(From a related issue Unsticky Tasks stick to threadpool since 1.10, causing issues since 1.12 · Issue #59936 · JuliaLang/julia · GitHub
But here I’m not referring to the functional API Task, instead, I’m talking about @spawn itself and the interactive threadpool.)
Edit: you may skip this post and see post #3 directly, which is more meaningful.
Currently there are only 2 available thread pools—:default and :interactive.
I want to run a few (e.g. one or two) computing (blocking) tasks in the non-default pool (so the only way out is to spawn them in the interactive pool.) The reason is that the default pool is reserved for other heavier tasks.
I find it not possible to achieve what I want according to the current behavior, as follows.
I launch the julia program can_it_echo.jl from the zsh in Linux.
can_it_echo.jl
println("$PROGRAM_FILE> threads_setting = $((Threads.nthreads(), Threads.nthreads(:interactive)))")
function bzwt(t) # it's merely a busy waiting function that blocks a thread for t seconds
tdue = time() + t
while true
try
@assert time() < tdue
catch e
return
end
end
end;
function main()
Threads.@spawn :interactive println("main()> begins...")
Threads.@spawn :interactive bzwt(2.5)
Threads.@spawn :interactive bzwt(2.5)
Threads.@spawn :interactive println("main()> echo")
end;
main()
Here is what I get in zsh
The results suggest that @spawn :interactive bzwt(2.5) is not flexibly scheduled so it can be run on any available idle threads within the :interactive pool—I’m having sufficiently 4 threads in this test.
(The behavior seems to be a bit random, so you are certain to reproduce the reported behavior above—the main() > echo is unseen immediately after main()> begins...—as long as you try multiple times.
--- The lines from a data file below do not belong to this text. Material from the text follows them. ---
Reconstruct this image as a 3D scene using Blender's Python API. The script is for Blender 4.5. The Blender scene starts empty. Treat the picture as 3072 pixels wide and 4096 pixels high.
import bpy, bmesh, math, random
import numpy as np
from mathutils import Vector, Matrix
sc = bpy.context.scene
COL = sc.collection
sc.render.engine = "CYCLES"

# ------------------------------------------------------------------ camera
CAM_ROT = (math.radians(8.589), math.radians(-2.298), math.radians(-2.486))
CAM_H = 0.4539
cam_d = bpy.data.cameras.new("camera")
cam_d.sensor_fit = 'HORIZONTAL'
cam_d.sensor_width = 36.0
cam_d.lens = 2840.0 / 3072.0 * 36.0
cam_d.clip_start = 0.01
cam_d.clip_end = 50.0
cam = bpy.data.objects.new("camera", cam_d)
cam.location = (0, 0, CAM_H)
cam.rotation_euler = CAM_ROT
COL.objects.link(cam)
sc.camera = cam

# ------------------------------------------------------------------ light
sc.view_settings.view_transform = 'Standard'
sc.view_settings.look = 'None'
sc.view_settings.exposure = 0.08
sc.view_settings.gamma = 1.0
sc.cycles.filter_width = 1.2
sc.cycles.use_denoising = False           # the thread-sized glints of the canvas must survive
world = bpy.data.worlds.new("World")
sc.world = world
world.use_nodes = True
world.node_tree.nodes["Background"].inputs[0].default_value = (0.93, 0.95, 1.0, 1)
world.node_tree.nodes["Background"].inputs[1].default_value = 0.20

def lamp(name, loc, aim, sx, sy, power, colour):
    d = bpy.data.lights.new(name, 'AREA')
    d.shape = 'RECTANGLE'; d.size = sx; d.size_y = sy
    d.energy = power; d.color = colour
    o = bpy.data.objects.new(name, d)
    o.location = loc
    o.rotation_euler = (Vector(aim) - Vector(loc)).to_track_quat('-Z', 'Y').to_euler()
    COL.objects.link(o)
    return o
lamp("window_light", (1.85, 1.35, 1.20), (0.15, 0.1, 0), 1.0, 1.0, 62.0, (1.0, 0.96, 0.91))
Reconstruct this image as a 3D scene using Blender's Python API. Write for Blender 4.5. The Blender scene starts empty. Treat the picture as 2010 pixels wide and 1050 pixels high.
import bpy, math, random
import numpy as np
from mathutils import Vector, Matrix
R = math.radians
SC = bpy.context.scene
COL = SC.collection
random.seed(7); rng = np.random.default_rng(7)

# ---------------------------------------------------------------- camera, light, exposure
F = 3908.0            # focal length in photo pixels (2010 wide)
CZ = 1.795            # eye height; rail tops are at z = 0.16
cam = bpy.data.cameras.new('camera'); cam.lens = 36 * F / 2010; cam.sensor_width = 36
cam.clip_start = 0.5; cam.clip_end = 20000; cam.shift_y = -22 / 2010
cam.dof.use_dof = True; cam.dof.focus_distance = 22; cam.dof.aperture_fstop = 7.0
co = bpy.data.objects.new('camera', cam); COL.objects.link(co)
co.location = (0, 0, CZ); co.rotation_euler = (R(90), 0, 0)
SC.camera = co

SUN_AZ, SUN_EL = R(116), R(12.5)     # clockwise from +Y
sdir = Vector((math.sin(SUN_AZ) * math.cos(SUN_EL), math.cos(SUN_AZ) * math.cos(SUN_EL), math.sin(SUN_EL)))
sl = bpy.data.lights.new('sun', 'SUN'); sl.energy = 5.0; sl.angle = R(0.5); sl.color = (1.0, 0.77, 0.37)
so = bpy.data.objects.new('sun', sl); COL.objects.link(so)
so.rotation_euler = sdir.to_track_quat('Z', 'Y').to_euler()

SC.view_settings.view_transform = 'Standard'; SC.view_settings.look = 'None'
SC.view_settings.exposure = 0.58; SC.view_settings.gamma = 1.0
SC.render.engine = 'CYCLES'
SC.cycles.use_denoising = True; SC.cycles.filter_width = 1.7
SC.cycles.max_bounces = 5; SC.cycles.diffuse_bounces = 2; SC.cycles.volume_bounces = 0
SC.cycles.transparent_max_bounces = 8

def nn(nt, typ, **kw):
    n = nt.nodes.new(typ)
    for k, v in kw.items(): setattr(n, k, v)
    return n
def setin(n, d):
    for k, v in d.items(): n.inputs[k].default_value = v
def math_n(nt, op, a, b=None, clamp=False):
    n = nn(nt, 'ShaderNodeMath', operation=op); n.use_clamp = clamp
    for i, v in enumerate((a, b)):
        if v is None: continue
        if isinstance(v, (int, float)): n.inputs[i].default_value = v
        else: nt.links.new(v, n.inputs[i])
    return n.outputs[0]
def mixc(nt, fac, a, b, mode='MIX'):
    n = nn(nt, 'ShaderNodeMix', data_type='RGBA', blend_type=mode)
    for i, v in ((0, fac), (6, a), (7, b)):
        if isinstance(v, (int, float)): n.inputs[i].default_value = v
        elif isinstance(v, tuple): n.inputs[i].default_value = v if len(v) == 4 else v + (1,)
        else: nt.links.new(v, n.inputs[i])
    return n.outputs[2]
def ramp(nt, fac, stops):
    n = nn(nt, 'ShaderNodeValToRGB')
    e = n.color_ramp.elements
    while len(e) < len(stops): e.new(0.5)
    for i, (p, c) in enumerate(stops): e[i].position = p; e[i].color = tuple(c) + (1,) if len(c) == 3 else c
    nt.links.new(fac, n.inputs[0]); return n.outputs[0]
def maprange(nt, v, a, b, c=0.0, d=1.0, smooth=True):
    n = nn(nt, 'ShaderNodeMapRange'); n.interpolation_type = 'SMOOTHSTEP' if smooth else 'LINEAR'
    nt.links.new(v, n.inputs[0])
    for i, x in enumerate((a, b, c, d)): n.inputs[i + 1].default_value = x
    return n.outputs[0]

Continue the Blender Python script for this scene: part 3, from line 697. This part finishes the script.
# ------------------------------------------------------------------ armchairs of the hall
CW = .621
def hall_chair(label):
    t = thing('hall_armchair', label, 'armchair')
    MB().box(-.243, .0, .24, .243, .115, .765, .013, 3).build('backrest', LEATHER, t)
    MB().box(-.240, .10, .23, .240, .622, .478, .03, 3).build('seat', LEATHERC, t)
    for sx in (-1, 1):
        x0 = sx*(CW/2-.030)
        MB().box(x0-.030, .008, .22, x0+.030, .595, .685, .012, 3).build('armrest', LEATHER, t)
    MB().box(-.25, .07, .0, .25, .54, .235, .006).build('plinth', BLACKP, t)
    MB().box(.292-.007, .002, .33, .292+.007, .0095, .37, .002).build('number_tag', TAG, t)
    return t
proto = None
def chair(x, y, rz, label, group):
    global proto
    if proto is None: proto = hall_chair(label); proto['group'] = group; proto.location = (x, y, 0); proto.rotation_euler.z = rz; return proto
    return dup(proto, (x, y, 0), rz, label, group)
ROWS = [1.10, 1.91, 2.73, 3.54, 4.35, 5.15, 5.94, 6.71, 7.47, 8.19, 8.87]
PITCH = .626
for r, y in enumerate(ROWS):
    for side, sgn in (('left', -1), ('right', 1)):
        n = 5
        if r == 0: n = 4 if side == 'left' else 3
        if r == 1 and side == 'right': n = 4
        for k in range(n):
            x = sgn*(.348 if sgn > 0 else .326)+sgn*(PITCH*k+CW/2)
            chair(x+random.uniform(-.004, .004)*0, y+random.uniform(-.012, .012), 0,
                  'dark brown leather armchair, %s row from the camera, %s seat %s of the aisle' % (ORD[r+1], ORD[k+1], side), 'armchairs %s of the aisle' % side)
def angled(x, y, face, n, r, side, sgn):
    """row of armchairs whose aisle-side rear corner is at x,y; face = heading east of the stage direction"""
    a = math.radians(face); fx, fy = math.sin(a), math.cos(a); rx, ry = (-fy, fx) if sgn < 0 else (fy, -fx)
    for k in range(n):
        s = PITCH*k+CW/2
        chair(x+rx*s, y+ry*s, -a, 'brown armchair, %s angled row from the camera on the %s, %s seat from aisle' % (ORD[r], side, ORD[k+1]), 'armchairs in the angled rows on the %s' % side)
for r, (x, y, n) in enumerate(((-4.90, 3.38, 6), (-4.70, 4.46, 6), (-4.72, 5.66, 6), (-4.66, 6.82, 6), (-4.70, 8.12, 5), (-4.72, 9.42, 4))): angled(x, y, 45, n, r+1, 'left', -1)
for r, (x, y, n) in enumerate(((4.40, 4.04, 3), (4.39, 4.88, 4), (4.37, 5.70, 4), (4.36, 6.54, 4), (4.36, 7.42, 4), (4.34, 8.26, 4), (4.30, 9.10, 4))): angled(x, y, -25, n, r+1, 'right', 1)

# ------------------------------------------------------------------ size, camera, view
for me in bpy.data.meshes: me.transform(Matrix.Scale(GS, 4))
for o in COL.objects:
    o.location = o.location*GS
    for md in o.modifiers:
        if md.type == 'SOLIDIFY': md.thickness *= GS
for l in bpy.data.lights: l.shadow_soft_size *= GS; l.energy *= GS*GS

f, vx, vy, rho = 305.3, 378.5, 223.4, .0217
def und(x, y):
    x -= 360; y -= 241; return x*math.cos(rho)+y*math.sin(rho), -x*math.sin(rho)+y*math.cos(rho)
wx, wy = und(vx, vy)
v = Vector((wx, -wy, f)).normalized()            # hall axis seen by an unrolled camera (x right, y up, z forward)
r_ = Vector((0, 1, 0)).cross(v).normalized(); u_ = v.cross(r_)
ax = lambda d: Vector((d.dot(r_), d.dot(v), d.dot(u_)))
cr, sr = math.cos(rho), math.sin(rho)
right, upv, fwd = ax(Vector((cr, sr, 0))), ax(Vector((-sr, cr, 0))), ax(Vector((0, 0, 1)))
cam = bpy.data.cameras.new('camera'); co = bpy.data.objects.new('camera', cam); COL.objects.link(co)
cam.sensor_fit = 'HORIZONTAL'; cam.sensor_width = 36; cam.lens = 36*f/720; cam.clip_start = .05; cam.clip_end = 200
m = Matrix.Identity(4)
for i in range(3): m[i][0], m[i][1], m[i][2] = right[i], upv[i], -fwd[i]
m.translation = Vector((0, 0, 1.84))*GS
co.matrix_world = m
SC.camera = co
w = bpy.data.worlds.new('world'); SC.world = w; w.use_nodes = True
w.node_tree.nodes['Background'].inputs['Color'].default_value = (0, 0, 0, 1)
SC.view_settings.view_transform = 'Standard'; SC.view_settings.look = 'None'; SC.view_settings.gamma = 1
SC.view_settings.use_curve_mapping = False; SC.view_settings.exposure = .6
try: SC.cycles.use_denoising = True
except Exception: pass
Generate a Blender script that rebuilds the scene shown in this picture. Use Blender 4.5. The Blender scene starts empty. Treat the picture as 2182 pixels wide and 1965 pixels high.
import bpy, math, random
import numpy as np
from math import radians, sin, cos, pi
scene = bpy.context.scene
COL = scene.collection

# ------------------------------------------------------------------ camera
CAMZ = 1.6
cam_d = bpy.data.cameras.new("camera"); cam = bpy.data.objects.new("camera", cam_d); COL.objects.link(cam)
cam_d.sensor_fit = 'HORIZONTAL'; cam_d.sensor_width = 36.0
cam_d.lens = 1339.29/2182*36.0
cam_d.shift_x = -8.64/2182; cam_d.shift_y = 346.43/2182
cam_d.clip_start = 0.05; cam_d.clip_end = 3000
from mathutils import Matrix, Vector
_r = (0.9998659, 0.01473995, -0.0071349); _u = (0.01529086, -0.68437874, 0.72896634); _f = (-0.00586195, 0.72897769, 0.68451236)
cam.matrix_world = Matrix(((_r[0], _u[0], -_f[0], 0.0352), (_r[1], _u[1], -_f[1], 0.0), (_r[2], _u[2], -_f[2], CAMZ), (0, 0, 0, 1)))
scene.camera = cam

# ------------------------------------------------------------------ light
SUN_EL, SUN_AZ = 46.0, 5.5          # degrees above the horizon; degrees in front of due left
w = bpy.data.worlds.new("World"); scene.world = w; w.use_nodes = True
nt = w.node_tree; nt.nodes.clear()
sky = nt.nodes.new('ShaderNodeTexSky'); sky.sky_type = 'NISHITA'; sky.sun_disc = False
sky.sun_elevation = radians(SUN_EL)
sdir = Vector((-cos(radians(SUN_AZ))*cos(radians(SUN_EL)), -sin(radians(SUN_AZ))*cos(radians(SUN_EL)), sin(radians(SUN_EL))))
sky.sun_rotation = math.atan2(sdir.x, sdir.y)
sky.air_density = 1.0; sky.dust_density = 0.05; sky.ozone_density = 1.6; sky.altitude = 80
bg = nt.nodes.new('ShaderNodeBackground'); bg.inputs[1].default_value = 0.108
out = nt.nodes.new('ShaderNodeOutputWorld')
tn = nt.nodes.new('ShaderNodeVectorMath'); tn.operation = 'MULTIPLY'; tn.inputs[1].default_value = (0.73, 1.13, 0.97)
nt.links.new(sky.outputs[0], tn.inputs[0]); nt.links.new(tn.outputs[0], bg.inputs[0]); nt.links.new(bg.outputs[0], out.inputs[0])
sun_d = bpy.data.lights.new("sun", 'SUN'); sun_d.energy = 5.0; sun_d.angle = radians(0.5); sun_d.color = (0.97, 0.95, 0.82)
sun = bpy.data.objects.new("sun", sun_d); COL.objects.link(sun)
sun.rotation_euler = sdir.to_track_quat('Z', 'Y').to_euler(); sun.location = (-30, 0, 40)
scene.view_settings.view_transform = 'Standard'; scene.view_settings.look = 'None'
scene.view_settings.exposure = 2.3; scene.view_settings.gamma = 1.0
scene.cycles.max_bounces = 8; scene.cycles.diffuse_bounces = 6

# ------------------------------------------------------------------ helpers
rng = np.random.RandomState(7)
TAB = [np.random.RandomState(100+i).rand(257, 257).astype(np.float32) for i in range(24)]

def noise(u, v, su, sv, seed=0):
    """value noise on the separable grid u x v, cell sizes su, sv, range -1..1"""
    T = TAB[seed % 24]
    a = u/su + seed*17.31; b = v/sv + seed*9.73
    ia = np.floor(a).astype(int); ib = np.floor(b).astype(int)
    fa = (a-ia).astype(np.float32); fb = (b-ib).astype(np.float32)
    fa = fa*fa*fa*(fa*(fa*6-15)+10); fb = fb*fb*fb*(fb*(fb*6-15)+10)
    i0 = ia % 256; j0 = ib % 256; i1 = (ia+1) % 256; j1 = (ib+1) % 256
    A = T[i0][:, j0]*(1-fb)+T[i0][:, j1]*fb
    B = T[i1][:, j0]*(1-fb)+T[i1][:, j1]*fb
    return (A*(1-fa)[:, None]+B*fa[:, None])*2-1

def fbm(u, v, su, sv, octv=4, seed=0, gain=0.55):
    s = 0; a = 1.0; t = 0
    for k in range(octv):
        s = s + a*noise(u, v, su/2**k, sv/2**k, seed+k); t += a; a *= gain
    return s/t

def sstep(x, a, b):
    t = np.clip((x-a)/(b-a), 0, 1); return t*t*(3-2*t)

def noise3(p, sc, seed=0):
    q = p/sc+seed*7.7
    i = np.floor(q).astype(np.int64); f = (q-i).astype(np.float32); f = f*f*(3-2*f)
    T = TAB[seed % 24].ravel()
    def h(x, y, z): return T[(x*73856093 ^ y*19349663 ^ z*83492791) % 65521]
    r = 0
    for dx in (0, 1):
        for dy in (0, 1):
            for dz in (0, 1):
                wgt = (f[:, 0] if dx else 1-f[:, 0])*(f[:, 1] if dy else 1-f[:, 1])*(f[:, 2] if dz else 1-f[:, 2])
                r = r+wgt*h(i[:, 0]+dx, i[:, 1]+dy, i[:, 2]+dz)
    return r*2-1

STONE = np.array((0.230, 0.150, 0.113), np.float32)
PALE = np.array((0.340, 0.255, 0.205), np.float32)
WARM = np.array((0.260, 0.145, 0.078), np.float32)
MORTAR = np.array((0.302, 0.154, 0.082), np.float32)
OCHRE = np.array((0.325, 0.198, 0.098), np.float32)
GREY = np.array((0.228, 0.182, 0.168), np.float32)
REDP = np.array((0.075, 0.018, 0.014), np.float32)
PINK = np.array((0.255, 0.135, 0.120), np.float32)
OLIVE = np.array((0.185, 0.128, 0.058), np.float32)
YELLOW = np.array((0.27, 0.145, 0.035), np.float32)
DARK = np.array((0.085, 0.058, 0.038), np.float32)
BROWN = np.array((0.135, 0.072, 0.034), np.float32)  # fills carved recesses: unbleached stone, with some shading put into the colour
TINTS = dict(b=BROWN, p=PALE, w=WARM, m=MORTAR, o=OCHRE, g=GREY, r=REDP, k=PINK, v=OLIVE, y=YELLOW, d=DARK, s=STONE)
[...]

And this behavior is not due to insufficient threads—it occurs even if I use --threads=64,64)
The direct consequence is that: the :interactive pool is unusable other than logging messages. So given this, I’m wondering
- is there any other methods that I can create some other user pools other than the existing two? (e.g.
:default2,:default3…). So I can schedule tasks within those new pools? - What is a solution to the current situation?